Reading from a text file

import scala.io.Source, scala.io.Source._
val stream = Source.fromFile(file or fileName)
for (char <- stream) { process each character }
for (lines <- stream.getLines) { process each line }
val all = stream.getLines.toList         // as a list of strings
val all = stream.getLines.mkString       // as a single string
val all = stream.getLines.mkString("\n") // with newlines
stream.close

Writing to a text file

import java.io.PrintWriter
val stream = new PrintWriter(file or fileName)
stream.print(data)
stream.println(data)
stream.println
stream.close

GUI Programs

Here is a template for a GUI program:

import scala.swing._
import event._

object SampleGUI extends SimpleSwingApplication {
  def top = new MainFrame {  // top is a required method
    title = "A Sample Scala Swing GUI"
    
    val label = new Label { text = "---------------" }
    val button = new Button { text = "Click me" }
    
    contents = new FlowPanel {
      contents += label
      contents += button
    }
    
    listenTo(button)
    
    reactions += {
      case ButtonClicked(button) =>
        label.text = "You clicked!"
    }
  }
}

MainFrame extends Frame with RootPanel with Publisher.

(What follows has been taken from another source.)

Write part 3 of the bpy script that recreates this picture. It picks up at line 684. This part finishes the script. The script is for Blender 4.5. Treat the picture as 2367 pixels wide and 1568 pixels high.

MainFrame includes:

Here are some Components:

contents = new BorderPanel {
  add(label, BorderPanel.Position.North)
  add(button, BorderPanel.Position.East)
  add(text, BorderPanel.Position.Center)
}

contents = new BoxPanel(Orientation.Vertical) {
  contents += label
  contents += button
  contents += text
}

contents = new FlowPanel(Orientation.Vertical) {
  contents += label
  contents += button
  contents += text
}

contents = new GridPanel(2, 2) {
  contents += label
  contents += button
  contents += text
}

All Panels have: contents, listeners, reactions, contents, tooltip_=, listenTo, deafTo.
All LayoutContainers have add (comp : Component, c : Constraints) : Unit.